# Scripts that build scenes
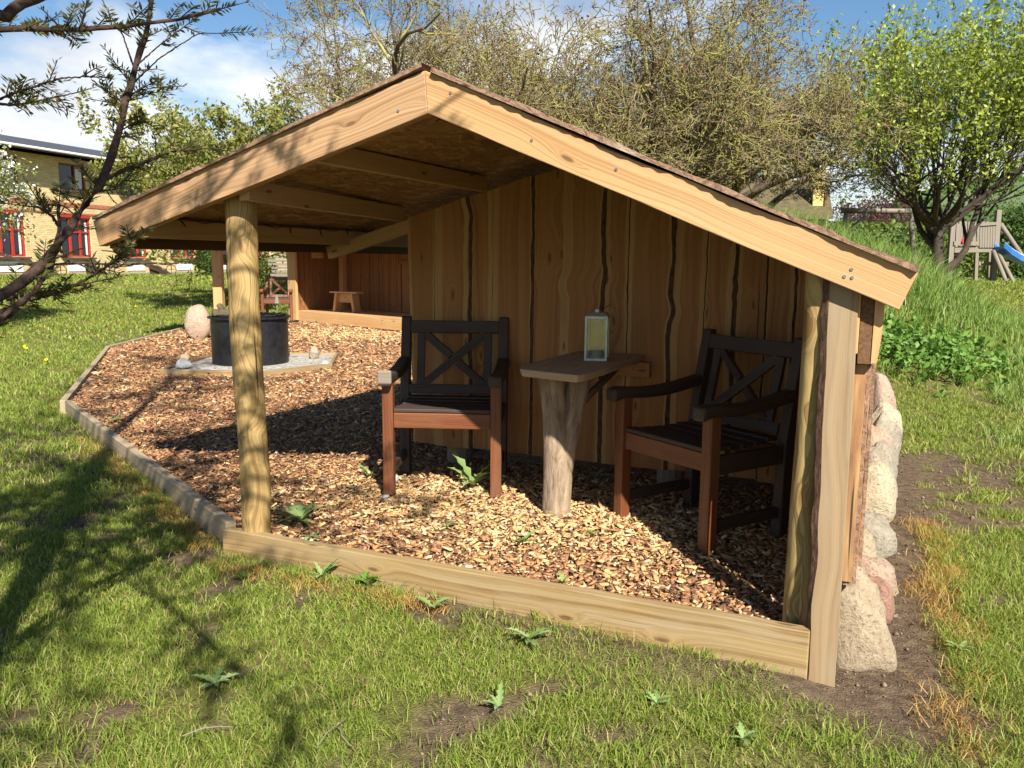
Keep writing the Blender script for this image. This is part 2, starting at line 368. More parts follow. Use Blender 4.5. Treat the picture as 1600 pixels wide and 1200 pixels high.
MAT['grass'] = leafmat('grass_blades', [(0, (.125, .190, .022)), (.4, (.205, .285, .036)), (.75, (.285, .350, .058)), (.9, (.37, .35, .11)), (1, (.48, .39, .18))], .35)
MAT['tall_grass'] = leafmat('tall_grass', [(0, (.11, .19, .03)), (.5, (.18, .29, .05)), (.85, (.27, .37, .09)), (1, (.42, .40, .19))], .35)
MAT['dry_grass'] = leafmat('dry_grass', [(0, (.34, .17, .035)), (.5, (.46, .27, .07)), (.9, (.52, .36, .13)), (1, (.25, .25, .05))], .3)
MAT['nettle'] = leafmat('nettle_leaves', [(0, (.07, .16, .022)), (.6, (.13, .25, .040)), (1, (.21, .33, .07))], .3)
MAT['thistle'] = leafmat('thistle_leaves', [(0, (.17, .26, .075)), (.6, (.25, .35, .12)), (1, (.33, .43, .19))], .25)
MAT['leaf_fresh'] = leafmat('fresh_leaves', [(0, (.15, .21, .022)), (.5, (.31, .39, .048)), (.9, (.45, .50, .10)), (1, (.54, .55, .20))], .4)
MAT['leaf_mid'] = leafmat('young_leaves', [(0, (.12, .15, .028)), (.5, (.24, .26, .055)), (.85, (.36, .36, .11)), (1, (.34, .20, .10))], .35)
MAT['leaf_apple'] = leafmat('apple_leaves', [(0, (.11, .16, .03)), (.5, (.22, .27, .06)), (1, (.36, .39, .13))], .35)
MAT['blossom'] = leafmat('blossom', [(0, (.70, .68, .62)), (1, (.82, .80, .78))], .3)
MAT['leaf_purple'] = leafmat('purple_leaves', [(0, (.05, .018, .025)), (1, (.15, .05, .07))], .3)
MAT['leaf_hedge'] = leafmat('hedge_leaves', [(0, (.025, .055, .012)), (.6, (.055, .11, .022)), (1, (.12, .19, .04))], .25)
MAT['leaf_hedge_light'] = leafmat('light_hedge_leaves', [(0, (.07, .11, .022)), (.6, (.13, .18, .035)), (1, (.20, .25, .06))], .3)
MAT['bud'] = leafmat('buds', [(0, (.10, .045, .025)), (.72, (.19, .085, .045)), (.76, (.17, .18, .04)), (1, (.26, .28, .06))], .2)
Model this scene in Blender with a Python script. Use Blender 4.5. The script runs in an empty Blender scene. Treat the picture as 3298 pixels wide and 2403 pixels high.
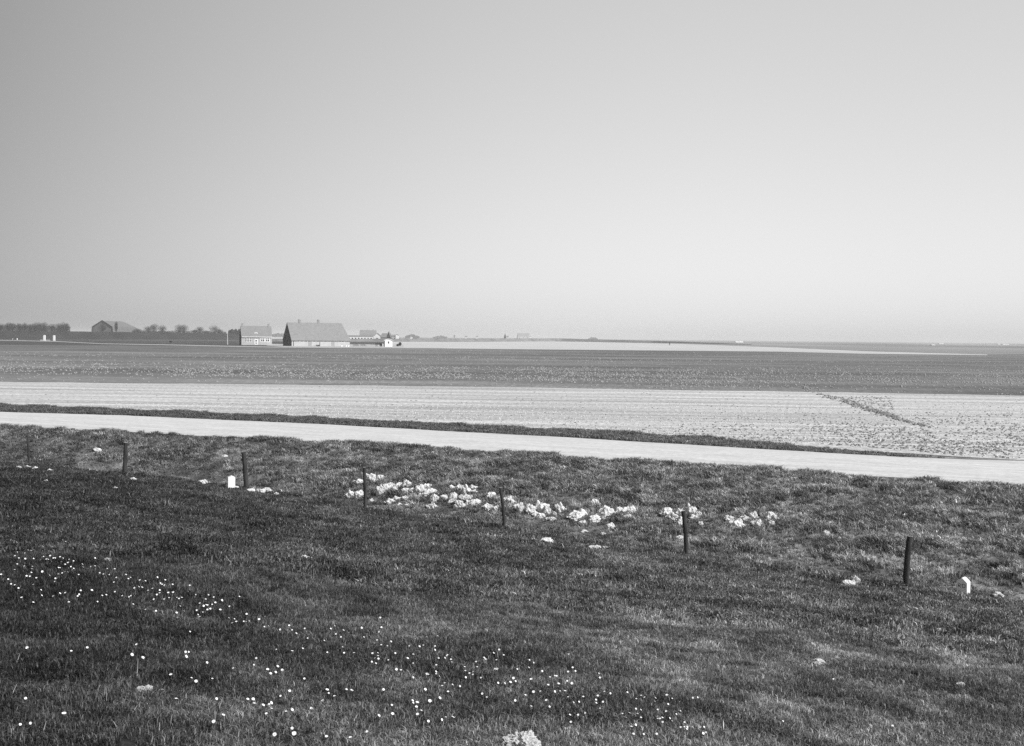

# Exercise task
Extract the full listing above verbatim; pictures are to be left out of the copy.

# Correct output
Keep writing the Blender script for this image. This is part 2, starting at line 368. More parts follow. Use Blender 4.5. Treat the picture as 1600 pixels wide and 1200 pixels high.
MAT['grass'] = leafmat('grass_blades', [(0, (.125, .190, .022)), (.4, (.205, .285, .036)), (.75, (.285, .350, .058)), (.9, (.37, .35, .11)), (1, (.48, .39, .18))], .35)
MAT['tall_grass'] = leafmat('tall_grass', [(0, (.11, .19, .03)), (.5, (.18, .29, .05)), (.85, (.27, .37, .09)), (1, (.42, .40, .19))], .35)
MAT['dry_grass'] = leafmat('dry_grass', [(0, (.34, .17, .035)), (.5, (.46, .27, .07)), (.9, (.52, .36, .13)), (1, (.25, .25, .05))], .3)
MAT['nettle'] = leafmat('nettle_leaves', [(0, (.07, .16, .022)), (.6, (.13, .25, .040)), (1, (.21, .33, .07))], .3)
MAT['thistle'] = leafmat('thistle_leaves', [(0, (.17, .26, .075)), (.6, (.25, .35, .12)), (1, (.33, .43, .19))], .25)
MAT['leaf_fresh'] = leafmat('fresh_leaves', [(0, (.15, .21, .022)), (.5, (.31, .39, .048)), (.9, (.45, .50, .10)), (1, (.54, .55, .20))], .4)
MAT['leaf_mid'] = leafmat('young_leaves', [(0, (.12, .15, .028)), (.5, (.24, .26, .055)), (.85, (.36, .36, .11)), (1, (.34, .20, .10))], .35)
MAT['leaf_apple'] = leafmat('apple_leaves', [(0, (.11, .16, .03)), (.5, (.22, .27, .06)), (1, (.36, .39, .13))], .35)
MAT['blossom'] = leafmat('blossom', [(0, (.70, .68, .62)), (1, (.82, .80, .78))], .3)
MAT['leaf_purple'] = leafmat('purple_leaves', [(0, (.05, .018, .025)), (1, (.15, .05, .07))], .3)
MAT['leaf_hedge'] = leafmat('hedge_leaves', [(0, (.025, .055, .012)), (.6, (.055, .11, .022)), (1, (.12, .19, .04))], .25)
MAT['leaf_hedge_light'] = leafmat('light_hedge_leaves', [(0, (.07, .11, .022)), (.6, (.13, .18, .035)), (1, (.20, .25, .06))], .3)
MAT['bud'] = leafmat('buds', [(0, (.10, .045, .025)), (.72, (.19, .085, .045)), (.76, (.17, .18, .04)), (1, (.26, .28, .06))], .2)
Model this scene in Blender with a Python script. Use Blender 4.5. The script runs in an empty Blender scene. Treat the picture as 3298 pixels wide and 2403 pixels high.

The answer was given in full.